A thinker (e.g. a mathematician) could be disembodied

See the discussion of a disembodied mathematician, in: http://www.cs.bham.ac.uk/research/projects/cogaff/misc/disembodied-minds.txt
As I've pointed out more than once in the past, there is no logical reason why it should be impossible for a disembodied mathematician to be passionately concerned with investigations in pure number theory.

Its time could be fully occupied exploring conjectured theorems, trying to produce counter examples to conjectured non-theorems, searching for more general, more elegant, and deeper theoretical frameworks, etc.
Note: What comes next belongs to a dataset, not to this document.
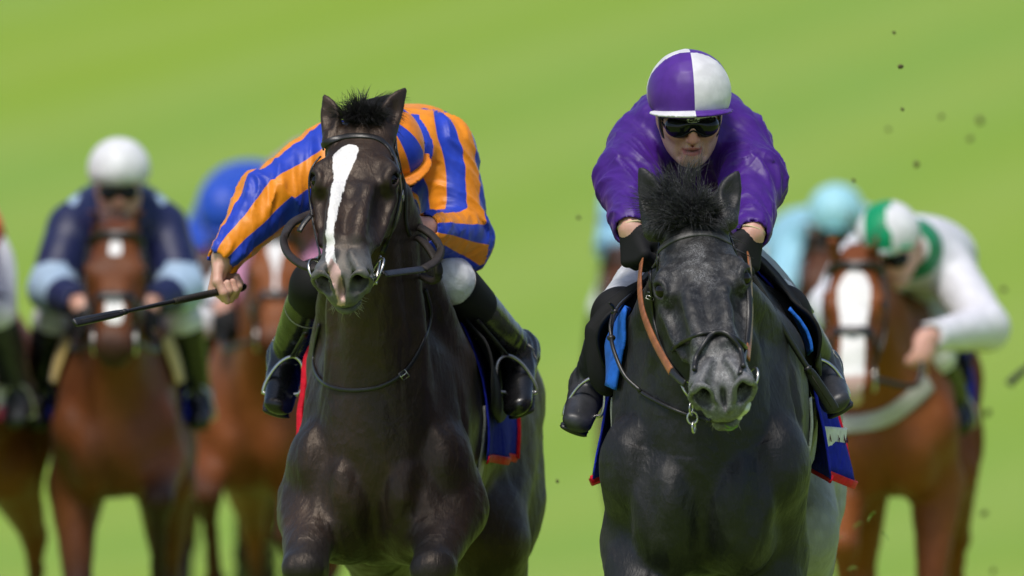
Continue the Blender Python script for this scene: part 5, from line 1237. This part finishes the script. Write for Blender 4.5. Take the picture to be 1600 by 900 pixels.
field_pair('d', 11.0, 398, .95, -5, (430, 358), (48, 0, 2), ('fold', 'half', 'push', 'under'), chest, MT['chestnut_hair'], 'chestnut racehorse with a round white star and dark muzzle, just left of the black horse', 'jockey in mauve silks mostly hidden behind the black horse with the blaze',
    mauve_s, mauve_cap, MT['navy_cloth'], pinkred, over={'head': (482, 285, 11.2), 'neck': (482, 280, 11.5), 'chest': (486, 285, 11.8), ('shoulder', 0): (452, 290, 11.6), ('shoulder', 1): (530, 290, 11.6), ('elbow', 0): (436, 352, 11.4), ('elbow', 1): (545, 360, 11.4)}, blaze=[(.04, 0, -.01), (.07, 0, .026), (.12, 0, .036), (.18, 0, .018), (.24, .0, .008), (.36, 0, .012), (.42, 0, -.02)], cloth_lab='navy and pink edged saddle cloth')
field_pair('e', 17.0, 1040, .98, 0, (976, 392), (48, 0, 4), ('half', 'fold', 'under', 'push'), dbay, MT['black_hair'], 'dark bay racehorse almost hidden behind the dark grey horse', 'jockey in pale blue silks with dark bands, seen either side of the purple rider',
    lblue_s, lblue_cap, MT['navy_cloth'], pinkred, over={('elbow', 0): (962, 385, 16.8), ('elbow', 1): (1182, 392, 16.8), ('shoulder', 0): (972, 320, 17.2), ('shoulder', 1): (1150, 320, 17.2), 'head': (1066, 300, 16.9), 'neck': (1066, 298, 17.2), 'chest': (1066, 300, 17.5)}, stripe=lambda V, J: np.sin((V[:, 2]) * 62) * .02 - .015, cloth_lab='navy saddle cloth')
field_pair('f', 16.0, 1288, .98, 3, (1290, 372), (50, 0, 4), ('fold', 'half', 'push', 'under'), dbay, MT['black_hair'], 'brown racehorse hidden behind the chestnut with the broad white face', 'jockey in plain sky blue silks and pale blue cap behind the green capped rider',
    sky_s, lblue_cap, MT['navy_cloth'], pinkred, over={'head': (1304, 352, 15.7), 'neck': (1285, 362, 16.1), 'chest': (1270, 388, 16.4), ('shoulder', 0): (1240, 398, 16.2), ('elbow', 0): (1228, 452, 16.0)}, rhead=(25, -6, 0), cloth_lab='dark blue saddle cloth')
FG = field_pair('g', 8.0, 1392, .98, -4, (1337, 398), (52, 0, -4), ('half', 'down', 'under', 'push'), chest, MT['chestnut_hair'], 'chestnut racehorse with a very broad white face, under the white and green rider', 'jockey in white silks and a white and green cap leaning out with bent elbow',
    white_s, green_cap, MT['navy_cloth'], pinkred, over={'head': (1392, 388, 7.9), 'neck': (1425, 388, 8.0), 'chest': (1440, 400, 8.3), 'pelvis': (1440, 430, 8.8), ('shoulder', 1): (1484, 425, 8.1), ('elbow', 1): (1540, 512, 7.9), ('wrist', 1): (1446, 528, 7.6), ('shoulder', 0): (1375, 425, 8.1), ('elbow', 0): (1300, 480, 7.9), ('wrist', 0): (1330, 520, 7.6), ('knee', 1): (1462, 560, 8.1), ('ankle', 1): (1496, 640, 8.3), ('toe', 1): (1500, 670, 8.2)},
    blaze=[(.05, 0, -.01), (.09, 0, .042), (.15, 0, .060), (.22, 0, .058), (.30, .004, .050), (.38, .004, .042), (.46, .002, .044), (.54, 0, .046), (.60, 0, .03), (.62, 0, -.01)], stripe=lambda V, J: .022 - np.abs(np.linalg.norm((V - A(J['neck']))[:, ::2], axis=1) - .075), capstripe=lambda H: np.where((H[:, 0] < .03) & (H[:, 2] > .045), .03 - np.abs(H[:, 0] + .01) * .6, -.02), rhead=(26, 8, -12), pts=False, cloth_lab='blue and violet edged saddle cloth', gloves=False)
field_pair('h', 8.6, -140, .97, -9, (-150, 350), (48, 0, -4), ('half', 'fold', 'under', 'push'), lchest, MT['chestnut_hair'], 'light bay racehorse cut off by the left edge of the picture', 'jockey in vermilion silks cut off by the left edge',
    orange_s, orange_cap, MT['white_cloth'], pinkred, over={'head': (-150, 292, 8.6), 'neck': (-142, 290, 8.9), ('elbow', 1): (-32, 360, 8.8), ('shoulder', 1): (-60, 290, 9.0)}, cloth_lab='white and pink edged saddle cloth', boots=MT['boot_soft'])
FI = field_pair('i', 9.5, 1768, .97, 0, (1760, 360), (48, 0, 0), ('fold', 'half', 'under', 'push'), bay, MT['black_hair'], 'bay racehorse outside the right edge of the picture', 'jockey in violet silks outside the right edge, whip held out',
    purple_s, purple_cap, MT['navy_cloth'], pinkred, over={('elbow', 0): (1690, 430, 9.6), ('wrist', 0): (1656, 500, 9.4)}, cloth_lab='plain navy saddle cloth')
whip('blurred dark whip poking in from the right edge of the picture', P(1672, 512, 9.3), P(1576, 600, 9.1))
# pale breast girth on the broad faced chestnut
bg_ = thing('breast_girth', 'pale webbing breast girth round the chest of the broad faced chestnut', 'breast girth', P(1330, 660, 7.9)); strap_px(FG, 'webbing', [(1262, 652), (1290, 662), (1335, 664), (1385, 652), (1425, 622), (1450, 598)], .055, MT['girth'], bg_, .008, .008, 30, 20)
# ---------------- clods and blades kicked up
rng = np.random.RandomState(3)
def clod(px, py, Y, r, label):
    c = P(px, py, Y); V, F = uv_sphere((0, 0, 0), 1.0, 10, 7); k_ = 1 + .35 * pnoise(V * 1.7 + px); V = V * k_[:, None] * r * (.75 if Y > 4 else .9) * A((1, .8, 1.25)) @ rotm('Y', px * .7) + c; o = newmesh('turf_clod', V, F, MT['dirt'], origin=c); tag(o, label, 'turf clod', 'clods of turf in the air')
for px, py, Y, r, lb in ((1407, 104, 1.2, .0075, 'darkest clod of turf in the air at upper right'), (1397, 51, 2, .005, 'highest small clod of turf at upper right'), (1410, 171, 2, .005, 'small dark clod of turf right of the purple helmet'), (1432, 257, 5, .011, 'round blurred clod of turf above the green cap'), (1471, 182, 7, .009, 'faint clod of turf at upper right, left of a bigger faint one'),
        (1531, 188, 9, .014, 'largest faint clod of turf at upper right'), (1516, 217, 8, .011, 'faint clod of turf below the largest faint one'), (1388, 202, 7, .008, 'faint clod of turf level with the goggles'), (1334, 282, 3, .006, 'small clod of turf between the purple sleeve and the pale blue cap'), (1568, 452, 8, .011, 'clod of turf at the right edge beside the white elbow'), (1538, 802, 8, .012, 'clod of turf low at the right edge'), (1543, 645, 9, .014, 'soft clod of turf right of the chestnut'), (904, 340, 4, .006, 'small clod of turf left of the purple sleeve'), (871, 752, 2, .005, 'tiny clod of turf between the two leading horses'), (1552, 892, 8, .010, 'lowest clod of turf at the bottom right')): clod(px, py, Y, r, lb)
def blade(px, py, Y, L, a, label):
    c = P(px, py, Y); t = np.linspace(0, 1, 7); X = c + np.stack([(t - .5) * L * math.cos(a), .01 * np.sin(t * 5), (t - .5) * L * math.sin(a) + .2 * L * np.sin(t * 3.1)], 1); V, F = ribbon_mesh(X, [(.1, -1, .1)] * 7, L * .16 * np.sin(.25 + t * 2.7), .0015); o = newmesh('grass_blade', V, F, MT['grass_bit'], origin=c); tag(o, label, 'grass blade', 'torn grass in the air')
for px, py, Y, L, a, lb in ((1306, 812, 2.5, .030, 1.2, 'torn grass tuft left of centre below the chestnut\'s chest'), (1362, 808, 2.6, .036, .9, 'brightest torn grass blade below the chestnut\'s chest'), (1383, 838, 2.4, .030, -.9, 'tilted torn grass blade, rightmost below the chestnut\'s chest'), (1296, 832, 2.8, .02, .1, 'small torn grass blade beside the grey horse\'s flank'), (1314, 840, 2.2, .012, .4, 'tiniest grass fleck below the chestnut\'s chest'), (1340, 822, 4, .03, .6, 'soft blurred grass blade in the middle below the chestnut\'s chest'), (1332, 890, 3.5, .03, .2, 'lowest grass blade between the chestnut\'s forelegs'), (620, 880, 2.0, .012, .2, 'fleck of grass between the black horse\'s forelegs')):
    blade(px, py, Y, L, a, lb)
Highly motivated mathematicians will be able to give many more examples.

Such a disembodied mathematician could be delighted with successful proofs, disappointed or even depressed on discovering fallacies in its arguments, hopeful about lines of investigation that look promising, surprised at unexpected relationships, frustrated at repeated failures, and so on and so on.

None of this logically requires eyes, ears, legs, relationships with other people, etc, etc.

I remember long ago when I was a mathematics student the days I spent lying flat on my back with my eyes closed trying to find a proof of a theorem I had read about, namely that if A and B are two sets and there's a one to one correspondence between A and a subset of B and a one to one correspondence between B and a subset of A then there's a one to one correspondence between B and A. (The Cantor/Schroeder/Bernstein theorem??? It looks trivial but isn't.)

The fact that I had to occasionally get up and eat, etc. was just a distraction. I fear that readers who have never had such experiences will not have any idea what I am talking about. Sounds as if Anders is one of them.

Of course, in my case there was a history of being embodied that led to my exposure to the problem and the language and concepts and techniques required for its formulation and solution. But that's just a contingent fact about me.

There's no logical reason why a disembodied fanatical mathematical researcher should not be created all ready to go: as long as it has the right architecture to support the process. (Whether any architecture implemented in a digital computer could suffice, or some Penrose-type quantum gravity machine is required is a separate question which I'll ignore for now.)